Cortjaens und den Autoren gelingt es, einen neuen Blickwinkel auf die Epoche des Historismus zu eröffnen. Mit dem Nachweis, dass der Historismus des 19. Jahrhunderts das nationale Bewusstsein fördern soll und vor allem in Grenzregionen versucht, eine Diversifizierung der Kultur herbeizuführen. Während in der heutigen Tages- und Europapolitik die regionalen Unterschiede wieder mehr an Gewicht gewinnen und Kulturregionen wie Rhein-Maas-Gebiet als "EUregio" oder der Alpenraum flächendeckende und grenzübergreifende Forschungen hervorbringen, zeigte sich vor 200 Jahren eine politische Richtung des Pflegens von interregionalen Unterschieden. Dies konnte von den Autoren mit dem Ausgangspunkt der Lage der katholischen Kirche in diesem historisch eng verwobenen Gebiet deutlich belegt werden. Umfassend wird auf verschiedene Phänomene des 19. Jahrhunderts auf niederländischer, belgischer und deutscher Seite hingewiesen, ohne Grenzverschiebungen oder fundamentalen Wandel der Zeit bis nach dem 2. Weltkrieg aus den Augen zu verlieren. Damit liefern die Autoren einen interessanten neuen Ansatz, der den Historismus aus der rein dekorativen Ecke der Kunstgeschichte befreit und dessen Instrumentalisierung beleuchtet, also hier von regionaler Identität zu einer nationalen Identitätsschöpfung.

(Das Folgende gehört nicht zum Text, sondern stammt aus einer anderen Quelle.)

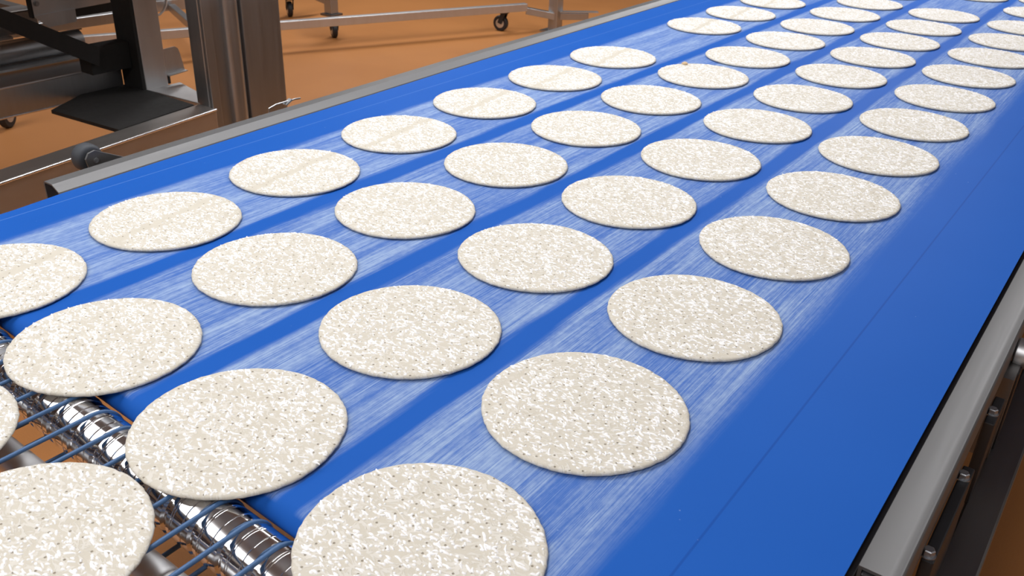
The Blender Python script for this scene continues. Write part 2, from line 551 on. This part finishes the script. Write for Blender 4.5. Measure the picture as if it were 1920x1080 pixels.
for yy in (RY, -0.60):
    for s in (-1, 1):
        MB().lathe((s * 0.78, yy + SK * s * 0.78, RZ), (s, SK * s, 0), [(0, 0.002), (0, 0.0095), (0.035, 0.0095), (0.035, 0.002)], 20).build('axle', 'steel', cords, smooth=True)
for c in CX:
    rc = RR - 0.0005
    y1, y0 = RY + SK * c, -0.60 + SK * c
    pts = []
    for k in range(15):
        a = -PI / 2 + PI * k / 14
        pts.append((c, y1 + rc * math.cos(a), RZ + rc * math.sin(a)))
    for k in range(15):
        a = PI / 2 + PI * k / 14
        pts.append((c, y0 + rc * math.cos(a), RZ + rc * math.sin(a)))
    pts.append(pts[0])
    q = MB(); q.tube(pts, 0.0029, 8, cap=False)
    q.build('cord', 'cord_blue', cords, smooth='all')
q = MB(); q.lathe((-0.80, 0.369 + 0.8 * 0.03, -0.0515), (1, -0.03, 0), [(0, 0.004), (0, 0.0195), (1.6, 0.0195), (1.6, 0.004)], 32)
q.build('support_tube', 'steel_light', cords, smooth=True)
for s in (-1, 1):
    MB().box(s * 0.805 - 0.006, s * 0.805 + 0.006, -0.66, 0.475 - SK * -s * 0.0, -0.110, -0.012).build('side_plate', 'steel', cords, bevel=0.002)
    for ly in (-0.50, 0.20):
        MB().box(s * 0.805 - 0.02, s * 0.805 + 0.02, ly - 0.02, ly + 0.02, -ZB, -0.110).build('leg', 'steel', cords, bevel=0.003)

# ------------------------------------------------------------------ dough discs
DISCS = {
 1: [(-0.469, 0.5527, 0.1291, 0.1287), (-0.4665, 0.8556, 0.1286, 0.1275), (-0.4764, 1.1652, 0.13, 0.13), (-0.4828, 1.4819, 0.1305, 0.1305),
     (-0.4862, 1.8064, 0.1308, 0.1304), (-0.4865, 2.1288, 0.1308, 0.1303), (-0.4882, 2.4509, 0.1304, 0.1301), (-0.4806, 3.0726, 0.1301, 0.13),
     (-0.4771, 3.382, 0.13, 0.13), (-0.4769, 3.6984, 0.1296, 0.1299)],
 2: [(-0.1747, 0.2802, 0.13, 0.13), (-0.1766, 0.551, 0.1283, 0.1262), (-0.1786, 0.8537, 0.1296, 0.1294), (-0.1796, 1.1662, 0.1307, 0.1306),
     (-0.1803, 1.483, 0.1312, 0.1306), (-0.1816, 1.8046, 0.1311, 0.1304), (-0.1808, 2.1236, 0.1307, 0.1302), (-0.1831, 2.4417, 0.1301, 0.13),
     (-0.1782, 2.7485, 0.1299, 0.13), (-0.1745, 3.0562, 0.1296, 0.13), (-0.1724, 3.3575, 0.1296, 0.1299), (-0.1727, 3.6654, 0.1296, 0.13),
     (-0.1724, 3.9761, 0.1293, 0.1299), (-0.172, 4.285, 0.1295, 0.13)],
 3: [(0.1005, 0.2762, 0.13, 0.13), (0.1166, 0.5394, 0.1288, 0.1283), (0.1195, 0.8448, 0.131, 0.1309), (0.1215, 1.1587, 0.1317, 0.1309),
     (0.1216, 1.4754, 0.1313, 0.1306), (0.1225, 1.7899, 0.1304, 0.1302), (0.1231, 2.1055, 0.1302, 0.1301), (0.1223, 2.4163, 0.1296, 0.1301),
     (0.1222, 2.7291, 0.1293, 0.1299), (0.1232, 3.0332, 0.1295, 0.13), (0.1244, 3.3327, 0.1293, 0.13), (0.1258, 3.6359, 0.1293, 0.13),
     (0.1248, 3.9401, 0.1293, 0.13), (0.124, 4.52, 0.1295, 0.13)],
 4: [(0.4182, 0.5253, 0.1303, 0.1303), (0.4218, 0.8353, 0.1322, 0.1312), (0.4225, 1.1451, 0.1306, 0.1306), (0.4223, 1.4591, 0.1295, 0.1303),
     (0.422, 1.7716, 0.1294, 0.1303), (0.4204, 2.0825, 0.1286, 0.1301), (0.4201, 2.3823, 0.1286, 0.1301), (0.4197, 2.6926, 0.1292, 0.1301),
     (0.4165, 2.998, 0.1288, 0.1299), (0.4203, 3.3054, 0.13, 0.13), (0.4199, 3.6065, 0.13, 0.13), (0.4202, 3.9131, 0.13, 0.13),
     (0.4099, 4.2697, 0.1299, 0.1299), (0.410, 4.60, 0.13, 0.13)],
}
LANE_NAME = {1: 'leftmost lane', 2: 'second lane from left', 3: 'third lane from left', 4: 'rightmost lane'}
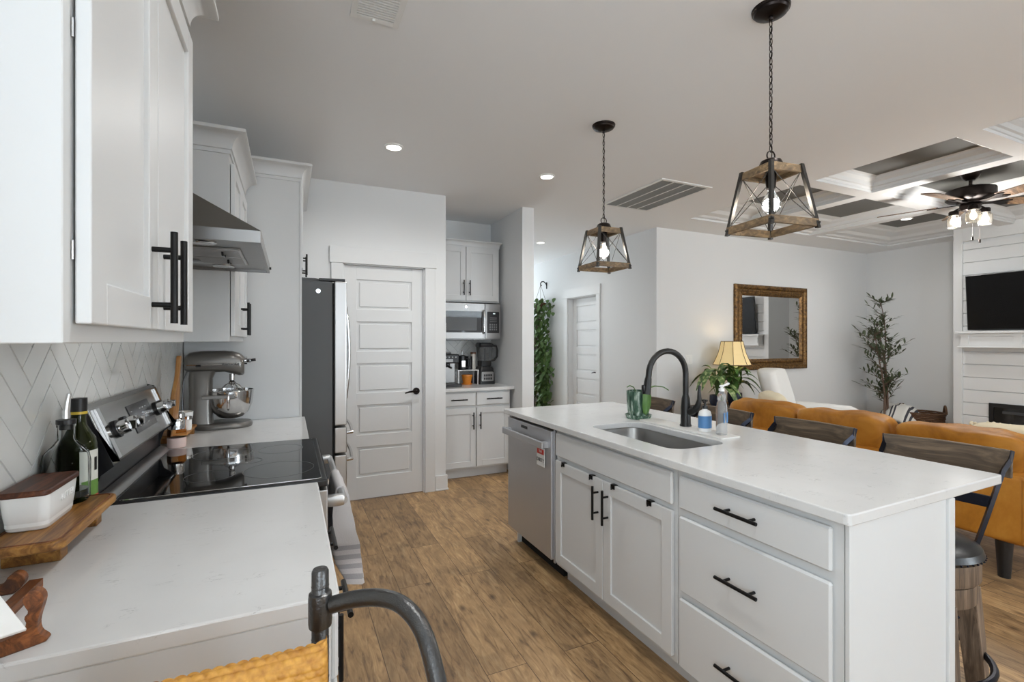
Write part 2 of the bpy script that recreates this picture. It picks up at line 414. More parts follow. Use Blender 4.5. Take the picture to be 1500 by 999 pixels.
# fireplace breast with shiplap
FY1 = 3.165
s = MB().box(7.64, -1.2, 0, 8.14, FY1, H+.119)
struct(s.build('wall_fireplace', M['trim'], None, False))
s = MB(); z = 0
while z < 2.55:
    s.box(7.616, -1.0, z+.002, 7.639, FY1-.085, min(z+.155, 2.6)-.003); z += .157
struct(s.build('trim_%d' % n, M['trim'], None, False, .002, 1)); n += 1
s = MB().box(7.595, FY1-.085, 0, 7.64, FY1+.004, H+.118).box(7.595, -1.2, 2.62, 7.64, FY1-.085, H+.118)
struct(s.build('trim_%d' % n, M['trim'], None, False, .002, 1)); n += 1
# baseboards
def base(name, *boxes):
    s = MB()
    for b in boxes: s.box(*b)
    struct(s.build(name, M['trim'], None, False, .004, 2))
bh = .14
base('baseboard_pantry', (1.217, 4.312, 0, 1.334, 4.33, bh), (1.32, 4.33, 0, 1.334, 4.56, bh), (1.217, 4.306, 0, 1.342, 4.33, .018), (1.32, 4.33, 0, 1.342, 4.56, .018))
base('baseboard_return', (2.128, 4.346, 0, 2.262, 4.36, bh), (2.26, 4.36, 0, 2.274, 8.6, bh), (2.116, 4.36, 0, 2.13, 4.56, bh))
base('baseboard_hall', (3.946, 4.456, 0, 3.96, 5.59, bh), (3.946, 6.58, 0, 3.96, 8.6, bh))
base('baseboard_far', (3.946, 4.456, 0, 8.14, 4.47, bh))
base('baseboard_right', (8.126, FY1, 0, 8.14, 4.47, bh))
base('baseboard_end', (2.26, 8.586, 0, 3.96, 8.6, bh))

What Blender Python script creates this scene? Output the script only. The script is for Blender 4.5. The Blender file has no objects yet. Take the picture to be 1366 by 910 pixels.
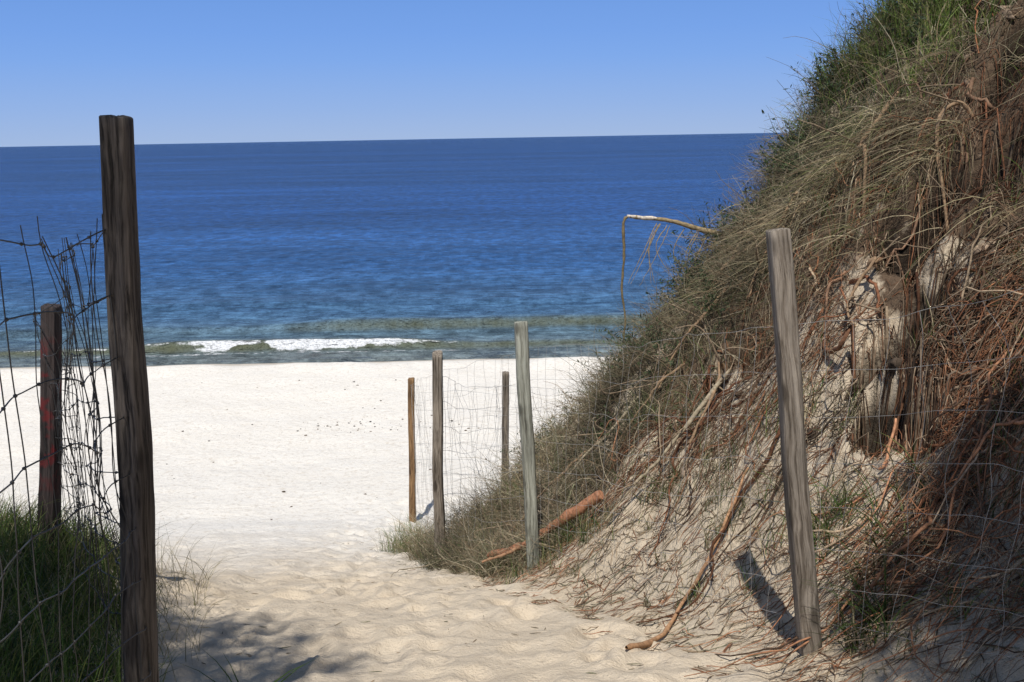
import bpy, math, numpy as np
from mathutils import Vector, Matrix
rng=np.random.default_rng(7)
H=6.3
# ---------------------------------------------------------------- noise
_T=np.random.default_rng(3).random((8,256,256))
def vn(x,y,seed=0):
    x=np.asarray(x,float)+seed*17.3; y=np.asarray(y,float)+seed*9.1
    xi=np.floor(x).astype(int); yi=np.floor(y).astype(int)
    fx=x-xi; fy=y-yi; fx=fx*fx*fx*(fx*(fx*6-15)+10); fy=fy*fy*fy*(fy*(fy*6-15)+10)
    t=_T[seed%8]; a=t[xi%256,yi%256]; b=t[(xi+1)%256,yi%256]; c=t[xi%256,(yi+1)%256]; d=t[(xi+1)%256,(yi+1)%256]
    return (a*(1-fx)+b*fx)*(1-fy)+(c*(1-fx)+d*fx)*fy-.5
def fbm(x,y,o=4,seed=0):
    s=0;a=1
    for i in range(o):
        s=s+a*vn(x*2**i,y*2**i,seed+i); a*=.5
    return s
def ss(t):
    t=np.clip(t,0,1); return t*t*(3-2*t)
# ---------------------------------------------------------------- terrain
_y=np.arange(-400,400,.05)
_h=np.interp(_y,[-400,-60,0,2,3.9,5.2,6.8,8.5,10,12.7,16,24,25,26.8,40,400],[.5,.8,1.45,1.75,2.3,2.7,3.2,3.8,4.3,4.98,5.25,5.42,5.55,6.3,7.6,12])
_k=np.exp(-np.linspace(-2,2,21)**2); _k/=_k.sum()
_h=np.convolve(np.pad(_h,10,mode='edge'),_k,'valid')
def path_h(y): return np.interp(y,_y,_h)
_s=np.arange(-2,200,.02)
_p=np.interp(_s,[-2,0,.3,.7,1.1,2.1,3.0,3.8,4.4,6,9,200],[-.10,-.02,.12,.52,1.05,2.35,3.65,4.6,5.05,5.6,6.2,8])
_k2=np.exp(-np.linspace(-2,2,15)**2); _k2/=_k2.sum()
_p=np.convolve(np.pad(_p,7,mode='edge'),_k2,'valid')
def S12(x,y):
    s1=(x-.95)*.935+(y-3.9)*.355+.12*vn(x*.9,y*.9,2)
    s2=(x+1.2)*.698-(y-9.4)*.717+.25*vn(x*.7,y*.7,5)
    s3=(14.5-y)+.6*vn(x*.3,y*.3,1)
    return s1,s2,s3
def smin(a,b,k):
    h=np.maximum(k-np.abs(a-b),0)/k
    return np.minimum(a,b)-h*h*k*.25
_pit=rng.random((620,5))
PX=-2.2+_pit[:,0]*3.6; PY=3.4+_pit[:,1]*10; PR=.05+.08*_pit[:,2]; PD=.007+.024*_pit[:,3]
def ground_z(x,y,fine=True):
    z=H-path_h(y)
    z=z+.50*ss((-.95-.13*y-x)/1.3)*ss((8.2-y)/3.2)*ss((y+30)/10)
    z=z+1.7*ss((-4.6-x)/5)*ss((9.5-y)/5)
    onland=ss((26.0-y)/2)
    z=z+.10*fbm(x*.35,y*.35,3,1)*onland*ss((y-1)/4)
    z=z+(.030*fbm(x*2.3,y*2.3,2,3)+.020*fbm(x*7,y*7,3,5))*ss((13.5-y)/3)*onland+.02*fbm(x*1.7,y*1.7,4,3)*onland
    z=z+.09*np.exp(-((y-23.8)/.7)**2)*(.5+1.4*np.maximum(vn(x*.5,y*.2,4),-.1))+.05*np.exp(-((y-23.6)/.5)**2)*fbm(x*2.5,y*1.0,3,6)
    if fine:
        for i in range(len(PX)):
            m=(np.abs(x-PX[i])<.5)&(np.abs(y-PY[i])<.5)
            if m.any():
                r=np.hypot(x[m]-PX[i],(y[m]-PY[i])*.75)/PR[i]
                z[m]+=PD[i]*(-np.exp(-r*r)+.55*np.exp(-((r-1.5)/.5)**2))
    return z
HOL=[(2.55,5.75,.42,.30),(2.75,5.25,.32,.26),(2.9,7.45,.36,.28),(2.35,6.6,.32,.22),(1.72,6.75,.30,.20),(2.15,5.15,.26,.2),(3.3,6.2,.42,.28),(1.85,4.75,.22,.18),(1.35,7.3,.25,.16),(3.35,7.1,.35,.25)]
def cavity(x,y,s,d):
    c=.6*ss((fbm(x*1.05,y*.8,4,6)-.02)/.10)*ss((s-1.6)/.4)*ss((3.9-s)/.3)*ss((d-1.1)/.7)
    wx=x+.35*fbm(x*2.6,y*2.6,3,2); wy=y+.35*fbm(x*2.6,y*2.6,3,4)
    for (cx,cy,a_,b_) in HOL:
        u=(wx-cx)*.935+(wy-cy)*.355; v=-(wx-cx)*.355+(wy-cy)*.935
        c=np.maximum(c,ss((1.15-np.hypot(u/b_,v/a_))/.35))
    return c
def dune_z(x,y):
    s1,s2,s3=S12(x,y)
    s=smin(smin(s1,s2,.5),s3,.8)
    z=ground_z(x,y,False)+np.interp(s,_s,_p)
    a=ss((s-.1)/1.0); b=ss((s-1)/1.2)
    z=z+a*(.22*fbm(x*1.1,y*1.1,3,2)+.13*fbm(x*3.2,y*3.2,4,4))
    d=s2-s1
    z=z+b*.12*np.abs(vn(x*5,y*5,1))-.60*cavity(x,y,s,d)
    z=z+.22*ss((3.6-s)/1)*ss((s-2.6)/.5)*ss((1.2-np.abs(d))/.6)
    return z
def surf(x,y):
    return np.maximum(dune_z(x,y),ground_z(x,y,False))
def grad(x,y,e=.06):
    return (surf(x+e,y)-surf(x-e,y))/(2*e),(surf(x,y+e)-surf(x,y-e))/(2*e)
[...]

Für den Laien eröffnet sich dieser Blickwinkel nur schwer, der Zugang zu diesem großen Aufsatzband wird sich dadurch etwas schwieriger gestalten. Die langen Überschriften der Artikel tragen nicht wirklich zu einer Klärung bei. Wissenschaftlicher Ansatz und spezielle Fragestellung der Geschichte der katholischen Kirche erschließen sich erst im Verlauf der Lektüre. Die Diversität des Historismus sowie der Region spiegelt sich in einer Vielzahl eigenständiger Artikel wider, deren logische Einbettung in das Gesamtphänomen aufgrund der bloßen Aneinanderreihung nicht immer deutlich wird.

Eine überblickende Zusammenfassung, die zwar in der Einführung von den Herausgebern sehr kurz als Ausblick auf die einzelnen Texte vorgestellt wird, würde am Ende zur Erfassung des Gesamtzusammenhangs positiv beitragen. Dort wäre auch der Raum, dieses sehr präzise beschriebene Phänomen der Instrumentalisierung des Historismus aus der regionalen in eine nationale Ebene auf einer Art Metaebene in einen größeren Rahmen zu verorten. Somit fehlt die Klärung, ob es sich hierbei um ein rein singuläres Phänomen der katholischen Kirche des Rhein-Maas-Gebiets handelt oder ob weitere soziale und religiöse Gruppierungen sowie andere europäische Regionen ebenfalls diesem Phänomen unterliegen.

Trotz aller marginalen Kritikpunkte ist es den Forschern gelungen, einen neuen Aspekt des Historismus zu beleuchten. Regionale Identitäten, im 19. Jahrhundert nur latent nachweisbar, werden aufgelöst durch Nationalstaaten am Beispiel der Katholiken des Rhein-Maas-Gebietes (56-57), damit tritt der katholisch-religionswissenschaftlich geprägte Ausgangspunkt zu Tage, der durchaus legitim ist.

Hinzuweisen ist noch auf die detaillierten Abbildungsunterschriften und eine ausführliche Bibliografie. Die Autoren beschäftigen sich mit der Phase des Historismus, die aufgrund dessen Pluralismus auch politische und religiöse Hintergründe der Bewegung nicht vernachlässigt. Ein Ansatz, der die Zeitspanne ganzheitlich betrachtet und nicht nur Einzelbeispiele oberflächlich darstellt. Gerade den Phänomenen des 19. Jahrhunderts fehlt diese disziplinübergreifende, tiefer vordringende Betrachtung noch, Cortjaens und die Autoren leisten hier einen sehr wertvollen Beitrag.